Por outro lado, o Paquistão contribuiu com cerca de 5,2 bilhões de toneladas de CO2 entre 1850 e 2020 – aproximadamente o que os EUA emitem a cada ano . Sua parcela de responsabilidade histórica é, portanto, de cerca de 0,3% – muito abaixo de sua parcela da população global (2,9%) e sua carga de danos relacionados ao clima. Enquanto os EUA e outros países de alta renda são “exportadores líquidos de danos climáticos”, o Paquistão e a maioria dos outros países de renda baixa e média-baixa são relutantes importadores líquidos.

É verdade que há algum debate sobre quais datas usar ao avaliar responsabilidades históricas. De acordo com um ponto de vista, as emissões cumulativas deveriam ser contadas a partir de 1850, porque foi quando o uso mundial de combustível fóssil aumentou com o início da industrialização dos EUA e da Europa. Mas outro campo começaria o relógio muito mais tarde, talvez em 1992, quando os governos do mundo adotaram a Convenção-Quadro das Nações Unidas sobre Mudanças Climáticas e se comprometeram a estabilizar as concentrações atmosféricas de GEE “em um nível que evitaria perigosa interferência antropogênica (induzida pelo homem) com o sistema climático”.

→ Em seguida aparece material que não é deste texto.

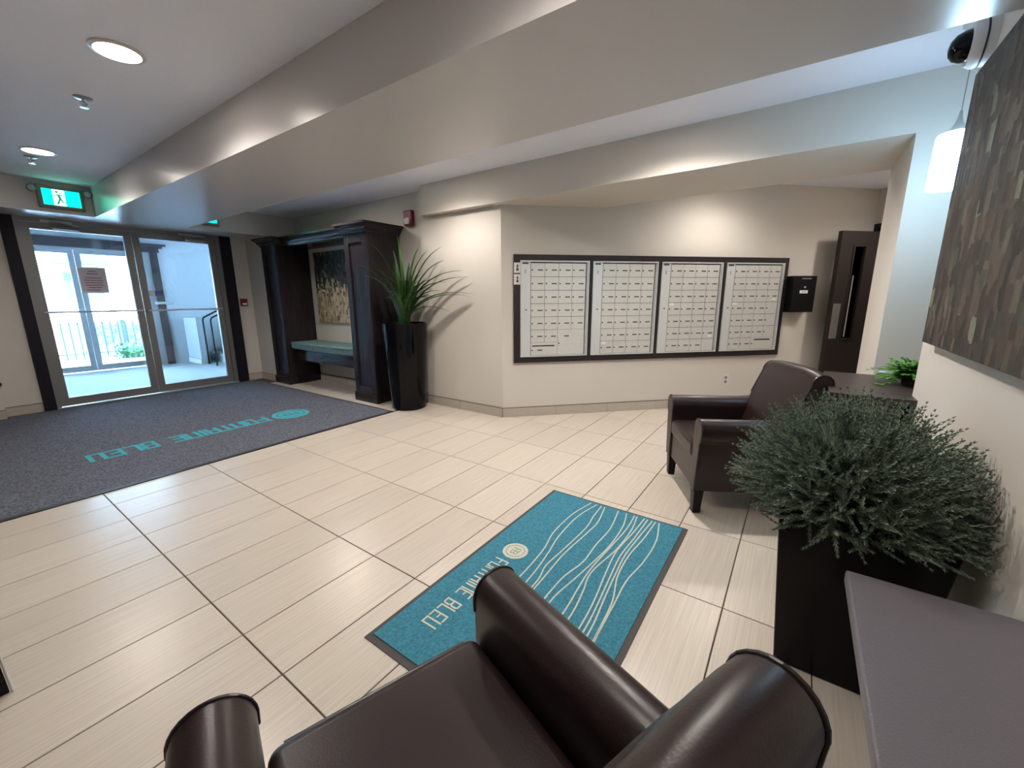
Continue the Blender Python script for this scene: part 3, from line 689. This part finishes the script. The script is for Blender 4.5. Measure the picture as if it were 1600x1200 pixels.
# black drop box
db = mail_thing('drop_box', 'black metal drop box with small label right of the mailboxes', 'drop box', 3.36, 1.108)
obj('body', lb(0, .30, -.125, -.001, 0, .41), BLACKM, db, bevel=.004)
obj('flap_slot', lb(.10, .22, -.130, -.125, .375, .384), STEEL, db)
obj('lock', MB().lathe([(.011,-.125),(.011,-.131),(.006,-.132)], 16, (.150, 0, .285), 'y'), STEEL, db)
lbl = obj('label_card', lb(.090, .195, -.128, -.125, .215, .25), PAPERW, db)
obj('printed_line', lb(.115, .17, -.1287, -.128, .229, .236), GREYP, lbl)
t = mail_thing('wall_outlet', 'white power outlet on the angled wall below the mailboxes', 'outlet', 2.665, .255)
obj('cover_plate', lb(0, .075, -.008, -.001, 0, .125), WHITEP, t, bevel=.002)
for z in (.02, .072): obj('socket', lb(.02, .055, -.011, -.008, z, z+.033), GREYP, t)

# door leaf standing open along the mail wall
dl = mail_thing('door_3', 'dark brown door with a narrow window, open beyond the mailboxes', 'door', 3.80, 0, .0); dl['kind'] = 'structure'
x0, x1, ya, yb = .025, .68, -.205, -.155; lf = MB()
gx0_, gx1_, gz0, gz1 = .22, .36, .80, 1.84
lf.box(x0, gx0_, ya, yb, .015, 2.005); lf.box(gx1_, x1, ya, yb, .015, 2.005); lf.box(gx0_, gx1_, ya, yb, .015, gz0); lf.box(gx0_, gx1_, ya, yb, gz1, 2.005)
obj('leaf', lf, mat('door_paint', (.024, .018, .016), .45, spec=.3), dl)
g = MB().box(gx0_-.02, gx0_, ya-.008, ya, gz0-.02, gz1+.02).box(gx1_, gx1_+.02, ya-.008, ya, gz0-.02, gz1+.02).box(gx0_, gx1_, ya-.008, ya, gz0-.02, gz0).box(gx0_, gx1_, ya-.008, ya, gz1, gz1+.02)
wf = obj('window_bead', g, FRAMEW, dl); obj('glass_pane', box(gx0_, gx1_, -.185, -.178, gz0, gz1), glass('leaf_glass', (.55, .5, .47)), wf)
obj('grab_bar', MB().tube([(gx0_+.02, ya-.012, gz0+.02), (gx0_+.02, ya-.012, gz0+.72)], .007, 8), STEEL, dl)
pp = obj('push_plate', box(x0+.02, x0+.12, ya-.004, ya, .80, 1.205), STEEL, dl, bevel=.001)
for z in (.90, 1.14): obj('screw', MB().lathe([(.006, ya-.004), (.005, ya-.006)], 8, (x0+.07, 0, z), 'y'), GREYP, pp)
# frame of that doorway
w = MB(); fwbox(w, .0, .04, -.15, .008, 0, 2.12); fwbox(w, .96, 1.0, -.15, .008, 0, 2.12); fwbox(w, .04, .96, -.15, .008, 2.08, 2.12)
struct('trim_8', w, CASING, 'dark frame of the doorway beyond the mailboxes', 'door frame')

# ------------------------------------------------------------------ desk nook
dk = thing('reception_desk', 'dark wood-grain desk top in the nook behind the far armchair', 'desk')
obj('desk_top', box(2.14, 2.897, -5.3, -3.655, .768, .80), DESKW, dk, bevel=.002)
obj('desk_panel', box(2.34, 2.37, -5.25, -3.76, 0, .768), ESP_Y, dk); obj('desk_panel', box(2.37, 2.895, -3.79, -3.76, 0, .768), ESP_Y, dk)
obj('metal_rail', MB().tube([(2.88, -3.93, .818), (2.88, -4.6, .818)], .012, 10).tube([(2.88, -3.93, .818), (2.88, -3.93, .801)], .012, 10), STEEL, dk)
fn = thing('desk_fern', 'small bright green trailing plant on the desk at the wall corner', 'plant', (2.60, -4.03, .80))
obj('pot', MB().lathe([(.035,0.001),(.042,.05),(.038,.05),(.034,.045)], 20), SOIL, fn, smooth=True)
fv, ff = [], []
def quad_leaf(p, d, n, l, w):
    p, d, n = Vector(p), Vector(d).normalized(), Vector(n).normalized(); s = d.cross(n).normalized(); k = len(fv)
    fv.extend([tuple(p), tuple(p+d*l*.5+s*w), tuple(p+d*l), tuple(p+d*l*.5-s*w)]); ff.append((k, k+1, k+2, k+3))
for q in range(130):
    a = random.uniform(0, 2*PI); L_ = random.uniform(.08, .20); base = Vector((random.uniform(-.04,.04), random.uniform(-.04,.04), random.uniform(.03, .07))); 
    dirv = Vector((math.cos(a), math.sin(a), random.uniform(.1, 1.0))).normalized(); p = base.copy()
    if q > 22: dirv = Vector((math.cos(a)*.7, math.sin(a)*.7, random.uniform(.5, 1.2))).normalized(); L_ *= .75
    if q == 0: dirv = Vector((-.5, .85, .3)).normalized(); L_ = .26
    for k in range(int(L_/.009)):
        dirv = (dirv+Vector((0,0,-.055))).normalized(); p = p+dirv*.009
        if p.z < .008: p.z = .008
        if p.x > .42: continue
        for sg in (-1, 1):
            quad_leaf(p, dirv.cross(Vector((0,0,1)))*sg+dirv*.4, Vector((random.uniform(-.4,.4), random.uniform(-.4,.4), 1)), random.uniform(.014,.022), random.uniform(.007,.010))
me = bpy.data.meshes.new('foliage'); me.from_pydata(fv, [], ff); me.materials.append(IVY)
tag(obj('foliage', me, IVY, fn), kind='stuff')
pn = thing('pendant_lamp', 'white glowing cylinder pendant lamp hanging over the desk', 'pendant lamp', (2.43, -3.992, -.03))
obj('cord', MB().tube([(0,0,2.14),(0,0,ZC+.01)], .0022, 6), GREYP, pn); obj('ceiling_cup', MB().lathe([(.05,ZC+.029),(.05,ZC+.01),(.01,ZC)], 24), STEEL, pn, smooth=True)
obj('cap', MB().lathe([(.005,2.165),(.008,2.14),(.014,2.115),(.030,2.085),(.036,2.075)], 24), GREYP, pn, smooth=True)
obj('lamp_shade', MB().lathe([(.030,2.078),(.066,2.068),(.070,2.055),(.074,1.845),(.072,1.825),(.060,1.825)], 40), SHADE, pn, smooth=True)

# ------------------------------------------------------------------ painting and security camera on the right wall
bp_ = thing('large_painting', 'large unframed canvas of brown mosaic-like dabs on the right wall', 'painting', (2.045, Y0+.002, 1.09), PI)
obj('canvas', box(0, 1.50, -.042, -.002, 0, 1.055).mesh('canvas', BIG), BIG, bp_)
cdm = thing('security_camera', 'white dome security camera high on the wall above the painting', 'security camera', (2.13, Y0, 2.29))
obj('base', MB().lathe([(.088,.0),(.088,.004),(.084,.030),(.086,.032),(.085,.050),(.074,.066),(.058,.068)], 40, (0,0,0), 'y'), mat('camera_white', (.70, .68, .67), .4), cdm, smooth=True)
obj('dome', MB().lathe([(.058,.066),(.056,.085),(.046,.108),(.028,.122),(.008,.127)], 32, (0,0,0), 'y'), BLACKG, cdm, smooth=True)
obj('seam_ring', MB().lathe([(.0875,.028),(.0885,.031),(.0875,.034)], 40, (0,0,0), 'y'), DARK, cdm, smooth=True)

# ------------------------------------------------------------------ armchairs
def armchair(name, label):
    t = thing(name, label, 'armchair', group='leather armchairs around the rug')
    # local: x right of the sitter, y forward, front face at y = 0
    obj('base_frame', MB().box(-.285, .285, -.70, -.012, .145, .34), LEATHER, t, bevel=.012)
    for sx in (-1, 1):
        for yy, tw in ((-.035, 1), (-.655, 1)):
            m = MB().frustum((sx*.282-.024, sx*.282+.024, yy-.02, yy+.024, 0), (sx*.285-.034, sx*.285+.034, yy-.028, yy+.028, .15)); obj('leg', m, LEGW, t, bevel=.003)
    sc_ = MB(); nx, ny = 8, 8
    sc_.box(-.238, .238, -.53, .004, .325, .435)
    s = obj('seat_cushion', sc_, LEATHER, t, bevel=.030, seg=5)
    obj('piping', MB().tube([(-.205, -.003, .4235), (.205, -.003, .4235)], .004, 8), PIPE, s)
    for sx in (-1, 1):
        cxa, R = .305, .066; pr = [(.243, .15), (.240, .30), (.240, .50)]
        pr += [(cxa-R*math.cos(a), .529+R*math.sin(a)) for a in np.linspace(0, PI, 15)]
        pr += [(.369, .495), (.358, .470), (.346, .462), (.338, .35), (.328, .24), (.318, .15)]
        pts = [(sx*x, z) for x, z in pr]
        if sx < 0: pts = pts[::-1]
        m = MB().prism(pts, -.69, 0.0, 'y'); a = obj('armrest', m, LEATHER, t, bevel=.007, seg=3)
        pp_ = [(sx*x, -.004, z) for x, z in pr[2:]]
        obj('piping', MB().tube(pp_, .0042, 8), PIPE, a)
    # backrest: profile in (y,z)
    fr_ = [(-.46, .40), (-.49, .50), (-.535, .64), (-.575, .76), (-.600, .82)]
    top = [(-.655+.056*math.cos(a), .820+.058*math.sin(a)) for a in np.linspace(.15, PI+.25, 14)]
    bk_ = [(-.705, .75), (-.698, .60), (-.692, .40), (-.685, .15), (-.58, .15)]
    prof_ = fr_+top+bk_
    m = MB(); NX = 12; P = []
    for k in range(NX+1):
        x = -.285+.57*k/NX; e = abs(x)/.285; bow = .012*(1-e*e)
        P.append([(x, y+(bow if i < 5 else 0), z-(.020*e**4 if z > .7 else 0)) for i, (y, z) in enumerate(prof_)])
    n = len(prof_); vs = [v for r in P for v in r]; fs = [(k*n+j, k*n+(j+1) % n, (k+1)*n+(j+1) % n, (k+1)*n+j) for k in range(NX) for j in range(n)]
    fs += [tuple(range(n)), tuple(range(NX*n, NX*n+n))[::-1]]
    m.add(vs, fs); b = obj('backrest', m, LEATHER, t, bevel=.010, seg=3)
    for sx in (-1, 1):
        k = 0 if sx < 0 else NX; obj('piping', MB().tube([(sx*.283, v[1], v[2]) for v in P[k][2:22]], .0042, 8), PIPE, b)
    return t
ch = armchair('armchair', 'dark brown leather armchair in the foreground, seen from behind its back')
ch.location = (-.052, -2.801, 0); ch.rotation_euler = (0, 0, -.330)
ch2 = copy_tree(ch); ch2.location = (2.245, -2.923, 0); ch2.rotation_euler = (0, 0, .496)
ch2['label'] = 'dark brown leather armchair beyond the rug, in front of the mailboxes'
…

Mas esse debate dificilmente afeta a divisão de responsabilidades. Mesmo se medirmos as emissões acumuladas apenas do período 1992-2020, a participação dos EUA é de 19,6%, a participação do grupo de alta renda é de 46,9% e a participação do Paquistão é de 0,4%.

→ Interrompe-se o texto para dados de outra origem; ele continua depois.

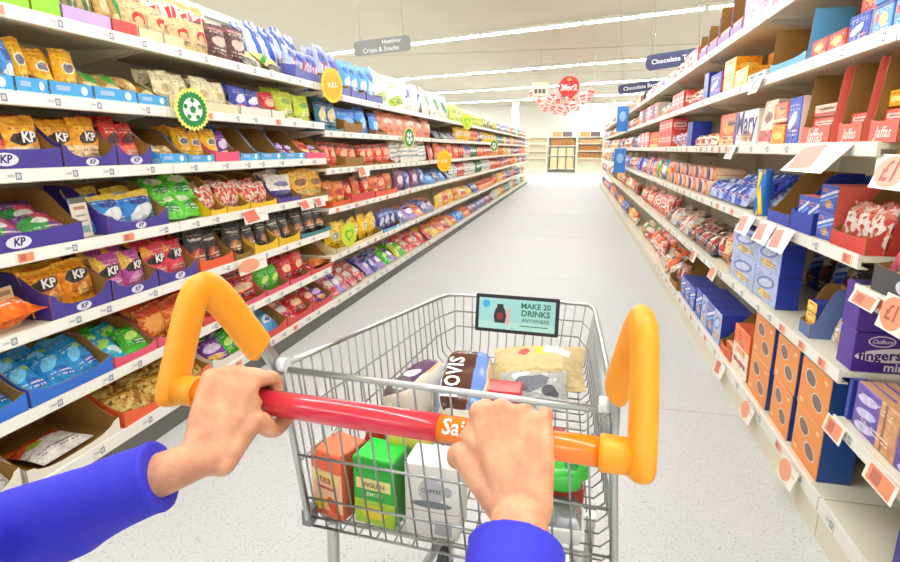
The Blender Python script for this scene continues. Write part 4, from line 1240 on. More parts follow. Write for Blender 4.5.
def end_box(Yc, z, w, h, d, texts, label, setb):
    """purple carton turned end on, its printed face towards the trolley"""
    me = cached(('carton', w, h, d), lambda: carton_mesh(w, h, d))
    o = put('biscuit_carton', me, [purple, purple_d, purple_d], (XR + setb + w / 2, Yc, z))
    tag(o, label, 'box', 'purple cartons at the shelf end')
    el = cached(('ell2', w), lambda: ellipse_mesh(w * .46, h * .24))
    if 'treats' in texts:
        pl = put('white_panel', el, mat('panel_white', (232, 228, 238), .4), (0.02, -.0009, h * .55), parent=o)
        put('lettering', text_mesh('treats', 1, width=w * .36), mat('ink_black', (30, 26, 40), .4), (0, -.0012, 0.0), parent=pl)
    else:
        lo = put('logo', ellipse_mesh(.040, .019), mat('panel_white', (232, 228, 238), .4), (-.072, -.0009, h * .80), parent=o)
        put('logo_field', ellipse_mesh(.036, .0155), purple_d, (0, -.0006, 0), parent=lo)
        put('lettering', text_mesh('cadbury', 1, width=.062), mat('panel_white', (232, 228, 238), .4), (0, -.0018, 0), parent=lo)
        pl = put('white_panel', ellipse_mesh(.135, .025), mat('panel_white', (232, 228, 238), .4), (-.01, -.0009, h * .47), (0, RD(-4), 0), parent=o)
        put('lettering', text_mesh('fingers', 1, width=.125), mat('ink_violet', (56, 30, 100), .4), (-.062, -.0012, .0), parent=pl)
        put('lettering', text_mesh('minis', 1, width=.085), mat('panel_white', (232, 228, 238), .4), (-.012, -.0012, h * .15), parent=o)


end_box(1.995, z1, .30, .135, .11, ('fingers',), 'lower purple carton of chocolate fingers at the shelf end', .035)
end_box(1.999, z1 + .136, .28, .155, .11, ('treats',), 'upper purple carton with half hidden white panel at shelf end', .035)
for k in range(2):
    place_bag('cellos', 'R', 1, 2.17 + .05 * k, z1 + .003, .08 + .05 * k, .13, .16, .08, kind='pack', lean=.2)
e = place_tray('R', 1, 2.33, 2.44, z1, .03, .13, .05, .055, .20, mat('slate_blue_card', (96, 120, 175), .5), 'slate blue counter display box')
for k in range(3):
    place_carton('yellow_box', 'R', 1, 2.385, z1 + .004 + k * .045, .045, .085, .042, .1, sidem=navy_side)
cartons(1, 766, 746, ['digest_pale'], .15, .10, stack=2, n=1, sidem=navy_side, topm=navy_side)
cartons(1, 745, 724, ['digest_pale'], .15, .10, stack=2, n=1, sidem=navy_side, topm=navy_side)
cartons(1, 2.25, 2.75, ['navy_plain'], .16, .1, n=3, px=False, setb=.38, sidem=mat('ink_blue', (34, 38, 84), .4))
for k in range(4):
    place_bag(('dark_choc', 'digest')[k % 2], 'R', 1, 2.8 + k * .14, z1 + .003, .36, .15, .22, .07, kind='pack')
for k, (nm, px) in enumerate((('jar_lid', 704), ('roll_tan', 712), ('brown_mix', 720), ('blue_swirl', 726))):
    pass
RB(1, 727, 706, None, ['brown_mix', 'dark_choc', 'roll_tan'], n=4, rows=3, h=.2, d=.09)
RB(1, 705, 680, None, ['dark_choc', 'brown_mix'], n=7, rows=3, h=.16, d=.09, style='recline')
RB(1, 679, 660, None, ['cellos', 'crimson_pack', 'dark_choc'], n=6, rows=2, h=.2, d=.08, style='recline')
RB(1, 659, 647, None, ['crimson_pack', 'redpack'], n=5, rows=2, h=.2, d=.08)
RB(1, 646, 636, None, ['redpack', 'roll_tan', 'brown_mix'], n=5, rows=2, h=.2, d=.08)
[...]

De qualquer forma, os países ricos deveriam arcar com sua parte proporcional dos custos atribuíveis de adaptação climática, resposta a emergências e recuperação em países que desempenharam pouco ou nenhum papel na causa das calamidades de hoje. À medida que os danos climáticos aumentam, também aumenta a necessidade de investimentos caros e em larga escala (incluindo reflorestamento maciço, infraestrutura de controle de enchentes, armazenamento de água doce e outros) para proteger as sociedades contra enchentes, secas, incêndios florestais, tufões de alta intensidade e outros desastres relacionados ao clima. Tragédias relacionadas ao clima, como as inundações no Paquistão, estão ocorrendo com frequência e intensidade cada vez maiores em todo o mundo, tanto em países ricos quanto em países pobres. Os desastres atuais são apenas uma prévia do que nos espera nos próximos anos e décadas.     

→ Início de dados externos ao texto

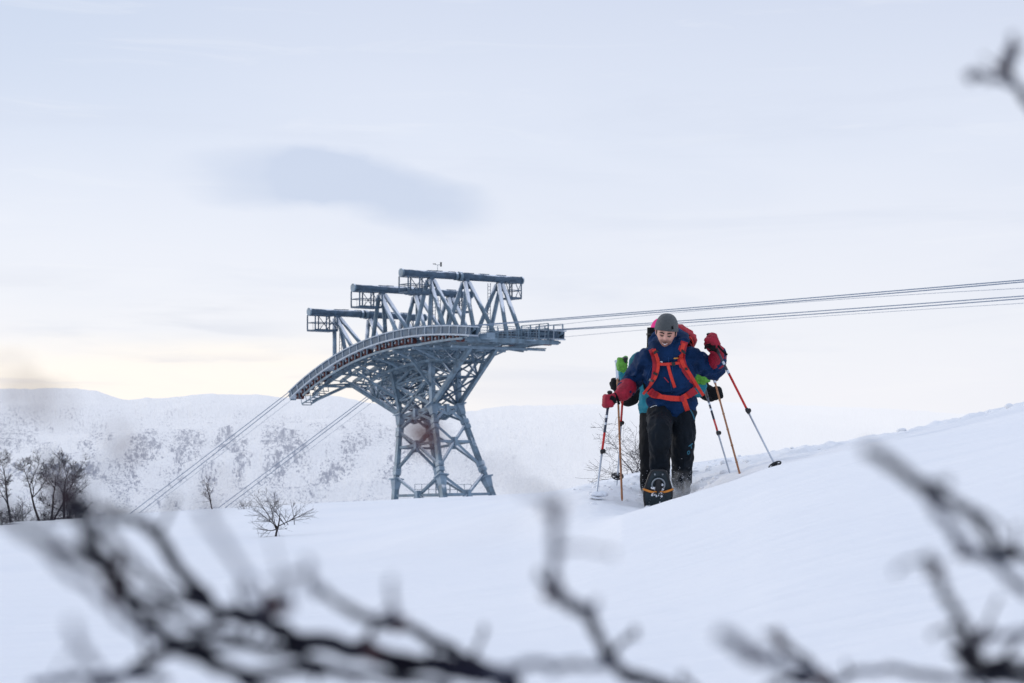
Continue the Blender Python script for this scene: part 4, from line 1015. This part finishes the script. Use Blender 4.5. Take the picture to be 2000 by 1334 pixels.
# --- snowshoes
def snowshoe(c, fwd, up, label):
    """c toe-binding centre, fwd towards toe, up out of the deck's top side"""
    f = fwd.normalized(); u = (up-f*up.dot(f)).normalized(); x = f.cross(u).normalized()
    o = thing('snowshoe', c, label, 'snowshoe', 'snowshoes of the walkers')
    prof = [(.222, .035), (.212, .058), (.18, .074), (.12, .094), (.05, .113), (-.0, .116), (-.06, .108), (-.16, .09), (-.27, .064), (-.31, .03)]
    prof = [(a*.95, w*.93) for a, w in prof]
    outl = [(a, w) for a, w in prof]+[(a, -w) for a, w in prof[::-1]]
    b = MB(); n = len(outl)
    for h in (-.008, .008):
        for a, w in outl: b.v.append(c+f*a+x*w+u*(h+(.018*((a-.1)/.13)**2 if a > .1 else 0)))
    b.f.append(tuple(range(n))); b.f.append(tuple(range(2*n-1, n-1, -1)))
    for i in range(n): b.f.append((i, (i+1) % n, (i+1) % n+n, i+n))
    dk = b.build('deck', DECK, o)
    b = MB(); pts = [c+f*a+x*w+u*(.018*((a-.1)/.13)**2 if a > .1 else 0) for a, w in outl+outl[:1]]; b.ring_tube(pts, .010, 8, False); b.build('rim', BLACKP, dk, True)
    b = MB()
    for e_ in (-1, 1):
        b.cap([c+f*.06+x*e_*.112-u*.012, c+f*.052+x*e_*.07-u*.03, c+f*.045+x*e_*.045-u*.03], [.008, .009, .008], 8)
    b.cap([c+f*.045-x*.05-u*.022, c+f*.045+x*.05-u*.022], .005, 8)
    b.build('binding_strap', OSTRAP, o, True)
    b = MB(); pts = [c+f*(.1+.055*math.sin(a))+x*.05*math.cos(a)-u*.014 for a in np.linspace(0, 2*math.pi, 20)]; b.ring_tube(pts, .006, 6)
    b.build('crampon', METAL, o); b = MB()
    for k in (-.036, -.018, 0, .018, .036): b.ring_tube([c+f*.03+x*k-u*.008, c+f*.026+x*k-u*.04], [.009, .002], 6)
    b.build('claw_row', METAL, o); b = MB()
    for k in (-.03, .03): b.ring_tube([c+f*.19+x*k-u*.005, c+f*.19+x*k-u*.02], [.007, .006], 8)
    for e_ in (-1, 1):
        for a in (-.05, -.08, -.11, -.14, -.17): b.ring_tube([c+f*a+x*e_*.07-u*.006, c+f*a+x*e_*.07-u*.028], [.007, .003], 5)
    b.build('stud', METAL, o)
    b = MB(); rng = random.Random(4)
    for i in range(14):
        a = rng.uniform(0, 6.28); t = rng.uniform(.5, 1.1)
        b.ell(c+f*(.095+.05*t*math.sin(a))+x*.055*t*math.cos(a)-u*.012, (rng.uniform(.004, .011),)*3, None, 6, 5)
    for i in range(16): b.ell(c+f*rng.uniform(.0, .045)+x*rng.uniform(-.05, .05)-u*.016, (rng.uniform(.005, .011),)*3, None, 6, 5)
    for i in range(22): b.ell(c+f*rng.uniform(-.3, -.05)+x*rng.uniform(-.08, .08)-u*.01, (rng.uniform(.002, .006),)*3, None, 6, 5)
    b.ell(c+f*.1-u*.004, (.022, .02, .014), None, 12, 8)
    b.build('packed_snow', CLUMP, o, True)
    b = MB(); b.cap([c+f*.13-u*.004, c+f*.06-u*.004], [.026, .03], 12); b.build('boot_sole', BLACKP, o, True)
    return o
snowshoe(P(1285, 968, DM-.34), Vector((0, -.42, .9)), Vector((0, .9, .42)), 'dark snowshoe with orange straps, toe up, on the front man\'s raised foot')
snowshoe(P(1327, 996, DM-.02), Vector((0, -1, .1)), Vector((0, .1, 1)), 'dark snowshoe buried in snow under the front man\'s standing leg')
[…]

Com muita frequência, países ricos e poderosos negam suas responsabilidades históricas – seja pelo colonialismo, escravidão ou danos climáticos. Todos os países são responsáveis ​​por descarbonizar seus sistemas de energia e gerenciar suas terras e ecossistemas de forma responsável e sustentável. No entanto, o mundo em desenvolvimento não esquecerá o papel de liderança que os países ricos desempenharam na criação dos desastres climáticos mundiais de hoje. À medida que as perdas relacionadas ao clima aumentam rapidamente, as demandas globais por justiça climática só aumentarão.